Engineers Week Is Feb. 15–21

I just renewed my professional society membership dues for the umpteenth year, and while writing the check, I paused to consider if I was getting good value from them. I expect to receive another "suitable for framing" certificate this year, as the number of my membership years ends with a zero, but I wondered if there were other, more tangible benefits.

I should have walked away from the computer at that point, but one question often leads to another, and so it was today. It’s been some time since I sat in a classroom (although I still have this recurring dream about arriving unprepared for a final exam), so I browsed over to look at engineering enrollment and graduation trends. They seem to have improved since my undergraduate days at San Diego State University, when my graduating class of mechanical engineers numbered an even dozen, giving me eternal bragging rights of having graduated in the top 10 of my class. Barely.

The National Science Foundation, which has charted science and engineering enrollments since 1972, reports that undergraduate engineering enrollments generally declined in the 1980s and 1990s, rebounding from 2000 through 2003, only to resume a slow decline since then. Engineering degrees awarded were just under 39,000 in 1976. They peaked in 1985 with 77,572, then slowly declined to 59,258 in 2001, and slowly rose to just over 68,000 in 2006 — accounting for 4.6% of all bachelor level degrees awarded that year.

The engineering profession continues to offer many excellent career opportunities, yet the academic challenges remain a formidable barrier for many.

Engineering Interest in Engineering

One of the leading organizations attempting to increase the number of engineers is the National Engineers Week Foundation (NEWF), a close coalition of more than 75 professional societies in partnership with major corporations and government agencies. Their dedicated purpose is "ensuring a diverse and well-educated future engineering workforce by increasing understanding of and interest in engineering and technology careers among young students and by promoting pre-college literacy in math and science." For 2009, the cochairs are Intel and the National Society of Professional Engineers.
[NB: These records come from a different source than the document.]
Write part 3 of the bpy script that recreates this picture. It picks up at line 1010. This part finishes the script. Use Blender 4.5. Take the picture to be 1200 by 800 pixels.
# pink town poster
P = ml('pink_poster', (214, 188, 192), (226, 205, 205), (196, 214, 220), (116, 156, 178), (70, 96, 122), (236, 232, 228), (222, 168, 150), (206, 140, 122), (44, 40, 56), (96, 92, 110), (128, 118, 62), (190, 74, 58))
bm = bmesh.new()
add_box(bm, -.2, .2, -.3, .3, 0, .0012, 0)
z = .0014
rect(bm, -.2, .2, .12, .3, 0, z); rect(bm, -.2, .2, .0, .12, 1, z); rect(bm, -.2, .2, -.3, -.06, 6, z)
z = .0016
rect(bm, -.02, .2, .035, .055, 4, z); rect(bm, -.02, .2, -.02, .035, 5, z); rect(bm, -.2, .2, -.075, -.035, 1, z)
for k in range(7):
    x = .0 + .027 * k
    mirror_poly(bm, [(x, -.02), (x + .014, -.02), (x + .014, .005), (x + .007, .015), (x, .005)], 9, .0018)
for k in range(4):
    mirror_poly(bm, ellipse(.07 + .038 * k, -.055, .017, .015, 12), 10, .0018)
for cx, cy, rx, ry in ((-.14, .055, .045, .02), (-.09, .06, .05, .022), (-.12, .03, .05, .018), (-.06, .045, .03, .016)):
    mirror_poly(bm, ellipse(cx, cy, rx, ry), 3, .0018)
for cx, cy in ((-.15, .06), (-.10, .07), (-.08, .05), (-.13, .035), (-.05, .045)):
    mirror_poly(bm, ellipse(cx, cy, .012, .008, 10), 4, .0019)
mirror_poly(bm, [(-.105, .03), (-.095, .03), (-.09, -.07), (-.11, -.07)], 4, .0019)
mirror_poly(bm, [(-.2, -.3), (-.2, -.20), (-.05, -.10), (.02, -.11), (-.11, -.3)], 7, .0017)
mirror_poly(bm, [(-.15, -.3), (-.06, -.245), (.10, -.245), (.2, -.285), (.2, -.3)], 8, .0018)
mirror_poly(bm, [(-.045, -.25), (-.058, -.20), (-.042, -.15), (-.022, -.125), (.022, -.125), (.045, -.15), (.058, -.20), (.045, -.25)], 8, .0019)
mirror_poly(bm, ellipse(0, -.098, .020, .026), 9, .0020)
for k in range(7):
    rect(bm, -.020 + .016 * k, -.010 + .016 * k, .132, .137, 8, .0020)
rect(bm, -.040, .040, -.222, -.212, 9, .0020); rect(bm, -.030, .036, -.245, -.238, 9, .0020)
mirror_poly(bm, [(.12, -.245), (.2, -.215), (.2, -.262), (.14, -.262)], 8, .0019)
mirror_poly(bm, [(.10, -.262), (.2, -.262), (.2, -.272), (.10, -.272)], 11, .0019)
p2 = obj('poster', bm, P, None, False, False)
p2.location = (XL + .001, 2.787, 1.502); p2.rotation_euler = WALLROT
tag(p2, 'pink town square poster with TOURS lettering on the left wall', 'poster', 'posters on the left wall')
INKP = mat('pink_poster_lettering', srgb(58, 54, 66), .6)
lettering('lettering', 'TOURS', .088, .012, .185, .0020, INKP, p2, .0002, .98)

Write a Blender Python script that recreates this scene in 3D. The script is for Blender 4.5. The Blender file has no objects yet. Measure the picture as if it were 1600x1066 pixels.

NEWF reaches into K-12 schools to introduce the advantages of a science, technology, engineering, or math (STEM) career to "sustain and grow a dynamic engineering profession." The foundation, focused putting the E in STEM, is diligently working to remove "social, education, and economic barriers that deter young students from engineering and technology careers."

NEWF has designated February 15 – 21 as Engineers Week to highlight its many outreach activities, such as the Discover E project, through which 45,000 engineer mentors have worked with five and half million students and teachers through classroom visits and extracurricular projects in 2008; the Engineer Your Life project, which encourages young women to explore a career in engineering; and the Discover Engineering (www.discoverengineering.org) project for middle school students.

Inspiring Junior Engineers

Many 7th and 8th graders have been introduced to the profession of engineering by the National Engineers Week Future City Competition (www.futurecity.org), now in its 17th year and the nation’s largest not-for-profit engineering education program. For 2009, more than 30,000 middle schoolers nationwide will work in teams with volunteer engineers in a semester-long project to create their vision of a city of the future, complete with infrastructure, energy systems, and skyscrapers.

"The program inspires a respect for the role STEM plays in solving many of the pressing global and social needs we are all facing. And it helps possibly lay the foundation for many of them to pursue a career in these areas, something they might never have considered before," said Kathryn Gray, PE, National Engineers Week 2009 chair and past president of the National Society of Professional Engineers. The students create their cities using SimCity 4 Deluxe software and then build 3-D table-top scale models. This year’s topic is "Creating a Self Sufficient System Within the Home Which Conserves, Recycles and Reuses Existing Water Sources." Thirty-six regional competition winners from 1,100 middle schools will then compete head-to-head for the overall title in Washington, D.C., during National Engineers Week this month.

Pay Your Dues

Recruiting the next generation of engineers and technologists is important, so pay your dues. They’re being put to good use.